Would you find it intolerable, would you find it difficult, if prayer were banned for a thirty-day period? Could you live without praying? Do you? Repent if you are and can. Perseverance in prayer is our calling. Look unto Jesus Christ and do not give up the throne of grace.

The Lord conducts a survey right now concerning you and me. He knows what that survey reveals concerning our prayer-life. He says, “Seek ye My face. Call upon Me. And I will answer thee.” Daniel prayed as aforetime.

I simply cannot stress enough today how important a life of regular prayer is. Daniel in the lion’s den is simply a fruit of his daily walk with God in prayer. The battle of the Christian life is won or lost, not in a spectacular moment, but in the trenches, in the basic duties of our calling as Christians. It is won in the daily habits. The Christian life is found in daily prayer. Go forward in your calling out of the strength of prayer, out of the spirit of prayer.

What a victory God gave to Daniel. We read that in that night, as the king spent an anxious night in the palace walking the floors, Daniel experienced peace – peace while surrounded by wild animals, peace granted to him through the habit of prayer.

Look now to God. He has opened the way for us through the blood of Jesus Christ. And He bids us to come. We shall find grace at His throne to help in time of need. At His right hand there are pleasures forevermore. His Son intercedes for us and draws us. He says, “Look unto Me, draw nigh, pray without ceasing.”

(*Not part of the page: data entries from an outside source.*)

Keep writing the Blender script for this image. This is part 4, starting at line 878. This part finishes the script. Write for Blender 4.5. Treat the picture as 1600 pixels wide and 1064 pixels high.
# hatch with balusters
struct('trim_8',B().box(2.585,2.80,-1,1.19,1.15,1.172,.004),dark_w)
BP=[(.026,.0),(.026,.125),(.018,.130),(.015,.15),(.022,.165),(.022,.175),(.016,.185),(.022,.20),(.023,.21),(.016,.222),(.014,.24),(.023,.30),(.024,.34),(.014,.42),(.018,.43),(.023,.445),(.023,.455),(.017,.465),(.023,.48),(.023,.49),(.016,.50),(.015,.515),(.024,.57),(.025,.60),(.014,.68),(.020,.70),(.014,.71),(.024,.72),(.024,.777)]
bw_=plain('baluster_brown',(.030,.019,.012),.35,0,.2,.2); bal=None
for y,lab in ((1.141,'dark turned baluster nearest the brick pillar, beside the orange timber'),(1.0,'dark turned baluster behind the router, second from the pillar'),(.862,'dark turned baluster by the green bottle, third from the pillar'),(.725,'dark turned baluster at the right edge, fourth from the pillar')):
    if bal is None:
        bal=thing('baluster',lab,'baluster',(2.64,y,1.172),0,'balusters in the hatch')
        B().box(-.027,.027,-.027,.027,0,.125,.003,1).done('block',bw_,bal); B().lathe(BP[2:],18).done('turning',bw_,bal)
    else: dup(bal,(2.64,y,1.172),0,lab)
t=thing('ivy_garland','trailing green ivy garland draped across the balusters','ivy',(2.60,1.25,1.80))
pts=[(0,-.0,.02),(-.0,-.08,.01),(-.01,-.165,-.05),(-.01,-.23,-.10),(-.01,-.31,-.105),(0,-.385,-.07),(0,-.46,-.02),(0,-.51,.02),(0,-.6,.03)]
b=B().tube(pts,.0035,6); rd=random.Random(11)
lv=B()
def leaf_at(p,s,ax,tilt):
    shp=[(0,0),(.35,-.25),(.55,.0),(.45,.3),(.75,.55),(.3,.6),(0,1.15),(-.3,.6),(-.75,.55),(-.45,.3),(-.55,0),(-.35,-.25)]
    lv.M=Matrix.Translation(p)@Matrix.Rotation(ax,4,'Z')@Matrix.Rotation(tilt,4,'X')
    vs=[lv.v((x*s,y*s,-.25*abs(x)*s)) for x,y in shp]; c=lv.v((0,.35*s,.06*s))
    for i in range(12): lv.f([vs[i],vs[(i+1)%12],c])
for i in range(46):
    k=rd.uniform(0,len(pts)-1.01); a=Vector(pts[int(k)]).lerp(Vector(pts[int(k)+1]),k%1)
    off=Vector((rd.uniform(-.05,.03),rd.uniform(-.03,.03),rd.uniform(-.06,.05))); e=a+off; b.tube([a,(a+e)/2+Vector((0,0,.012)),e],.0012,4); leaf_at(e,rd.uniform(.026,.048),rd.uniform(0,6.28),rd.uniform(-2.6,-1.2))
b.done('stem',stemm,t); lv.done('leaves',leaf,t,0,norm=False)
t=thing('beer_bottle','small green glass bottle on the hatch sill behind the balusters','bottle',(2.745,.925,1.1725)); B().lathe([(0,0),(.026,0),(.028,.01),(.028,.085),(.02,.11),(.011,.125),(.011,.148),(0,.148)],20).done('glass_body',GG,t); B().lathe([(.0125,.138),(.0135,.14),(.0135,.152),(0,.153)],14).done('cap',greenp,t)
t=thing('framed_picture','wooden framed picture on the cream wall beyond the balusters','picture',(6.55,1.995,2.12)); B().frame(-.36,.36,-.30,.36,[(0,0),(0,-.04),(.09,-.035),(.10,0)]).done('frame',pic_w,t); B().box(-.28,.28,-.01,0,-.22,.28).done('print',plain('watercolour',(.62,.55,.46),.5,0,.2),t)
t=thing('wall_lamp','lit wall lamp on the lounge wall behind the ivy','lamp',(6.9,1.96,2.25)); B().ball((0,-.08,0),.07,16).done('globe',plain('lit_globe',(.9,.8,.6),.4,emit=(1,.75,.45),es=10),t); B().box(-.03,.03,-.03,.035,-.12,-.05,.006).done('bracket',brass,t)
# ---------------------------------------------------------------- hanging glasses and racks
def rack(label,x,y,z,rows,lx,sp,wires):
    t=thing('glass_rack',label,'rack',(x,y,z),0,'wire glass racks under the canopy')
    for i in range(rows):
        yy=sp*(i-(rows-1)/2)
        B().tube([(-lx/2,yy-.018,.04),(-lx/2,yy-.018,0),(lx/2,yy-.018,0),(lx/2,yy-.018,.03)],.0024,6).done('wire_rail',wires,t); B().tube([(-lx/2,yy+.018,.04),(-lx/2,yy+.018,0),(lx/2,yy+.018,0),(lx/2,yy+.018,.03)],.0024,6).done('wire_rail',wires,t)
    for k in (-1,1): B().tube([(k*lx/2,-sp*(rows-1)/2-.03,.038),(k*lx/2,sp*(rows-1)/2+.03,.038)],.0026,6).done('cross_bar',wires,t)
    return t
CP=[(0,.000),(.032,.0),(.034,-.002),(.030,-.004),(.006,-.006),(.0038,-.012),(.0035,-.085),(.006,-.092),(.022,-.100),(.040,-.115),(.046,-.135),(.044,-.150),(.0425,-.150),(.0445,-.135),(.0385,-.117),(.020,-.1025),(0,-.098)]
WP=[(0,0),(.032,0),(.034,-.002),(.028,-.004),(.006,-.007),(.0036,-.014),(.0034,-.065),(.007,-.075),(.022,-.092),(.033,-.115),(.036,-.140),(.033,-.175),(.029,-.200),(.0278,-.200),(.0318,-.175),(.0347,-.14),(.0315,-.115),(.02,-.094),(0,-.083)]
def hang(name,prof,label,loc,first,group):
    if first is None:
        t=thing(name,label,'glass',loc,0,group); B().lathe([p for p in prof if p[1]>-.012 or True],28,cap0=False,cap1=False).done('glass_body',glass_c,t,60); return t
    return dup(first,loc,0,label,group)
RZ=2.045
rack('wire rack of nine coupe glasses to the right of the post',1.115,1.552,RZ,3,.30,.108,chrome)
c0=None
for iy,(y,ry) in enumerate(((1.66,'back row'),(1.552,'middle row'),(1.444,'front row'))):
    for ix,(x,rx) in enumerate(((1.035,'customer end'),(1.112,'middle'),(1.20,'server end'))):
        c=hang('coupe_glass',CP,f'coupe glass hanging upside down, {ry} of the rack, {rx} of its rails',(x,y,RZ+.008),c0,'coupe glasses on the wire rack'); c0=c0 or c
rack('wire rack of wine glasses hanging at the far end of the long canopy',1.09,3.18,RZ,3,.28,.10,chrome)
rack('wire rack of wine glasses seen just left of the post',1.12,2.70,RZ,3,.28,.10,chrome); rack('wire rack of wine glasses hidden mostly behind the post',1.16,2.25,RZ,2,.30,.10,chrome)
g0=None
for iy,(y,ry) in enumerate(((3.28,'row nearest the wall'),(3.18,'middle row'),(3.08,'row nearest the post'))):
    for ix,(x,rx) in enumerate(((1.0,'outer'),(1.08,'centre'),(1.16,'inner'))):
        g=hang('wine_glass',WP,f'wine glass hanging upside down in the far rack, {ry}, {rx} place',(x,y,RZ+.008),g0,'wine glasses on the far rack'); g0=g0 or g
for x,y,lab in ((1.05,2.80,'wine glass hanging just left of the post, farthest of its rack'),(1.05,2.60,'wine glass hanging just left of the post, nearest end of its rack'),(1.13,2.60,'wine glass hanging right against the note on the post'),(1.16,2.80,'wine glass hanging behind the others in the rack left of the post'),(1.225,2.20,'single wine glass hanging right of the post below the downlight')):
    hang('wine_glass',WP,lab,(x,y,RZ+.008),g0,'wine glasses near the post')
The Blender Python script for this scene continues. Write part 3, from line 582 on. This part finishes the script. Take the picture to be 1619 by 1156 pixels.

May God give to us the consciousness of the need of habitual, private prayer. May we be found as regular worshipers in His courts. Then we, too, shall experience something of that peace which is found in the presence of God. Our lives will reveal that we have been with God. And we will live as those who have the light of God’s countenance upon us.


Let us pray.

Father, we thank Thee for Thy Word, pure and holy. Work in us that discipline of regular, habitual, private, personal prayer. Amen.